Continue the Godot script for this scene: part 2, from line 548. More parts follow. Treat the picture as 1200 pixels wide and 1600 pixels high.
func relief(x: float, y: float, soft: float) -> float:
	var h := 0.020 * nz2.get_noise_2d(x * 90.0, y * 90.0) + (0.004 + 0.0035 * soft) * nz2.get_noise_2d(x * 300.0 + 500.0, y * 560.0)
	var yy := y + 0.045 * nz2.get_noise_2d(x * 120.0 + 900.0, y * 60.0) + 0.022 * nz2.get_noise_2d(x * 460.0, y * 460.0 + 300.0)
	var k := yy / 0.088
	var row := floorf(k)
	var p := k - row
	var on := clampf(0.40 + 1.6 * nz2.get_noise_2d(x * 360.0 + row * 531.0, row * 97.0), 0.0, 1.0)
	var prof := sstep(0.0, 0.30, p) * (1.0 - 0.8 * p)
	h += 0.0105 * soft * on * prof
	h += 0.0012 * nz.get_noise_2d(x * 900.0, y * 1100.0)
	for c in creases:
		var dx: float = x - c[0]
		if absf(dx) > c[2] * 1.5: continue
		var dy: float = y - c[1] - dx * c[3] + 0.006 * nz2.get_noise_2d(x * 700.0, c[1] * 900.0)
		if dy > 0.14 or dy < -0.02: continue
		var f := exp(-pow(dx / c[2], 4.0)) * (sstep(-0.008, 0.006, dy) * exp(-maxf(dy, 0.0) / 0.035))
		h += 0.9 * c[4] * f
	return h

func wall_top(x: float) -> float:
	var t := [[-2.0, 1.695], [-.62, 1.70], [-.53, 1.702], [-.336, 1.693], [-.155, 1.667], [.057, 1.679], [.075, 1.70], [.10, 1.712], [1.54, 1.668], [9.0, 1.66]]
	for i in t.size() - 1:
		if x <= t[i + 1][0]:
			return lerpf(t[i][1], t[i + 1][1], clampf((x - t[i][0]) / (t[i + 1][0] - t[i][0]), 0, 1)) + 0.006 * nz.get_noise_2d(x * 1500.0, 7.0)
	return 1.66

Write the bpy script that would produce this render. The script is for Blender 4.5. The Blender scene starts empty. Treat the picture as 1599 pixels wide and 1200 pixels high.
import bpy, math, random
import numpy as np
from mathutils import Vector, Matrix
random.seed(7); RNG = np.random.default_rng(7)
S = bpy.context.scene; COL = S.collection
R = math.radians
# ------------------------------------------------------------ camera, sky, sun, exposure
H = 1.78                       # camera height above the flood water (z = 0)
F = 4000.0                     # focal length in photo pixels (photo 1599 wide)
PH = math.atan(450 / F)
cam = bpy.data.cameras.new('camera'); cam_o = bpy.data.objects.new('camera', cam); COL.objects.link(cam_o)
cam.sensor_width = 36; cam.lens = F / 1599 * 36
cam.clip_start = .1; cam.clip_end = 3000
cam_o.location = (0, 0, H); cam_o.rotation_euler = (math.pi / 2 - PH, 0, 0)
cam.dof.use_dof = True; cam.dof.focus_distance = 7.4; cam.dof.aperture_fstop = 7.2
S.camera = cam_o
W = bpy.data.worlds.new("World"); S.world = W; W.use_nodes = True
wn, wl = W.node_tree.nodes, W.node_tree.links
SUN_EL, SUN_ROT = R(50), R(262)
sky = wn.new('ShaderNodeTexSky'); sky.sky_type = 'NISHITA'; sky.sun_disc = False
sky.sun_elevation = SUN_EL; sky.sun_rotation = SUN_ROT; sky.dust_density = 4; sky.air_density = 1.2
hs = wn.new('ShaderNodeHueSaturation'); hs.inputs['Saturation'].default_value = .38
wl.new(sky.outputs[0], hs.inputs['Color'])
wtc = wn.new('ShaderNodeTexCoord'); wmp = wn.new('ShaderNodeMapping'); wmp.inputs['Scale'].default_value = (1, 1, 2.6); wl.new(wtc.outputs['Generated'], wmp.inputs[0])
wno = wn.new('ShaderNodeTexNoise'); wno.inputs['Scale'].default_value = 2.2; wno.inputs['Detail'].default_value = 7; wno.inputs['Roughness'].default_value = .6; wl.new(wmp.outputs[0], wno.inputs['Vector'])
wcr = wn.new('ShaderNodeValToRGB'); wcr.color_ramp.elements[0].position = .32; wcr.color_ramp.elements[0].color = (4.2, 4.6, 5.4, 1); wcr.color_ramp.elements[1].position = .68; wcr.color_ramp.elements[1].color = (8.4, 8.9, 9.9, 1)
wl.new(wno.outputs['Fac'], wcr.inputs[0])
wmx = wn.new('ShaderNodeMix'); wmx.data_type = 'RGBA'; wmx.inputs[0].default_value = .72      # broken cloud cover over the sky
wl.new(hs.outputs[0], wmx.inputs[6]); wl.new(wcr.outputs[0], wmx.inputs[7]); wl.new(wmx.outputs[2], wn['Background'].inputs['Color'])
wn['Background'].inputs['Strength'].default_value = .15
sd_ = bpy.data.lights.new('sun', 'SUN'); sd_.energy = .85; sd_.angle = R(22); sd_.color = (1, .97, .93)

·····

> **DIRECTIONS FOR THIS TASK**
Return every record, word for word.

> **EXERCISE SOLUTION**
Continue the Godot script for this scene: part 2, from line 548. More parts follow. Treat the picture as 1200 pixels wide and 1600 pixels high.
func relief(x: float, y: float, soft: float) -> float:
	var h := 0.020 * nz2.get_noise_2d(x * 90.0, y * 90.0) + (0.004 + 0.0035 * soft) * nz2.get_noise_2d(x * 300.0 + 500.0, y * 560.0)
	var yy := y + 0.045 * nz2.get_noise_2d(x * 120.0 + 900.0, y * 60.0) + 0.022 * nz2.get_noise_2d(x * 460.0, y * 460.0 + 300.0)
	var k := yy / 0.088
	var row := floorf(k)
	var p := k - row
	var on := clampf(0.40 + 1.6 * nz2.get_noise_2d(x * 360.0 + row * 531.0, row * 97.0), 0.0, 1.0)
	var prof := sstep(0.0, 0.30, p) * (1.0 - 0.8 * p)
	h += 0.0105 * soft * on * prof
	h += 0.0012 * nz.get_noise_2d(x * 900.0, y * 1100.0)
	for c in creases:
		var dx: float = x - c[0]
		if absf(dx) > c[2] * 1.5: continue
		var dy: float = y - c[1] - dx * c[3] + 0.006 * nz2.get_noise_2d(x * 700.0, c[1] * 900.0)
		if dy > 0.14 or dy < -0.02: continue
		var f := exp(-pow(dx / c[2], 4.0)) * (sstep(-0.008, 0.006, dy) * exp(-maxf(dy, 0.0) / 0.035))
		h += 0.9 * c[4] * f
	return h

func wall_top(x: float) -> float:
	var t := [[-2.0, 1.695], [-.62, 1.70], [-.53, 1.702], [-.336, 1.693], [-.155, 1.667], [.057, 1.679], [.075, 1.70], [.10, 1.712], [1.54, 1.668], [9.0, 1.66]]
	for i in t.size() - 1:
		if x <= t[i + 1][0]:
			return lerpf(t[i][1], t[i + 1][1], clampf((x - t[i][0]) / (t[i + 1][0] - t[i][0]), 0, 1)) + 0.006 * nz.get_noise_2d(x * 1500.0, 7.0)
	return 1.66

Write the bpy script that would produce this render. The script is for Blender 4.5. The Blender scene starts empty. Treat the picture as 1599 pixels wide and 1200 pixels high.
import bpy, math, random
import numpy as np
from mathutils import Vector, Matrix
random.seed(7); RNG = np.random.default_rng(7)
S = bpy.context.scene; COL = S.collection
R = math.radians
# ------------------------------------------------------------ camera, sky, sun, exposure
H = 1.78                       # camera height above the flood water (z = 0)
F = 4000.0                     # focal length in photo pixels (photo 1599 wide)
PH = math.atan(450 / F)
cam = bpy.data.cameras.new('camera'); cam_o = bpy.data.objects.new('camera', cam); COL.objects.link(cam_o)
cam.sensor_width = 36; cam.lens = F / 1599 * 36
cam.clip_start = .1; cam.clip_end = 3000
cam_o.location = (0, 0, H); cam_o.rotation_euler = (math.pi / 2 - PH, 0, 0)
cam.dof.use_dof = True; cam.dof.focus_distance = 7.4; cam.dof.aperture_fstop = 7.2
S.camera = cam_o
W = bpy.data.worlds.new("World"); S.world = W; W.use_nodes = True
wn, wl = W.node_tree.nodes, W.node_tree.links
SUN_EL, SUN_ROT = R(50), R(262)
sky = wn.new('ShaderNodeTexSky'); sky.sky_type = 'NISHITA'; sky.sun_disc = False
sky.sun_elevation = SUN_EL; sky.sun_rotation = SUN_ROT; sky.dust_density = 4; sky.air_density = 1.2
hs = wn.new('ShaderNodeHueSaturation'); hs.inputs['Saturation'].default_value = .38
wl.new(sky.outputs[0], hs.inputs['Color'])
wtc = wn.new('ShaderNodeTexCoord'); wmp = wn.new('ShaderNodeMapping'); wmp.inputs['Scale'].default_value = (1, 1, 2.6); wl.new(wtc.outputs['Generated'], wmp.inputs[0])
wno = wn.new('ShaderNodeTexNoise'); wno.inputs['Scale'].default_value = 2.2; wno.inputs['Detail'].default_value = 7; wno.inputs['Roughness'].default_value = .6; wl.new(wmp.outputs[0], wno.inputs['Vector'])
wcr = wn.new('ShaderNodeValToRGB'); wcr.color_ramp.elements[0].position = .32; wcr.color_ramp.elements[0].color = (4.2, 4.6, 5.4, 1); wcr.color_ramp.elements[1].position = .68; wcr.color_ramp.elements[1].color = (8.4, 8.9, 9.9, 1)
wl.new(wno.outputs['Fac'], wcr.inputs[0])
wmx = wn.new('ShaderNodeMix'); wmx.data_type = 'RGBA'; wmx.inputs[0].default_value = .72      # broken cloud cover over the sky
wl.new(hs.outputs[0], wmx.inputs[6]); wl.new(wcr.outputs[0], wmx.inputs[7]); wl.new(wmx.outputs[2], wn['Background'].inputs['Color'])
wn['Background'].inputs['Strength'].default_value = .15
sd_ = bpy.data.lights.new('sun', 'SUN'); sd_.energy = .85; sd_.angle = R(22); sd_.color = (1, .97, .93)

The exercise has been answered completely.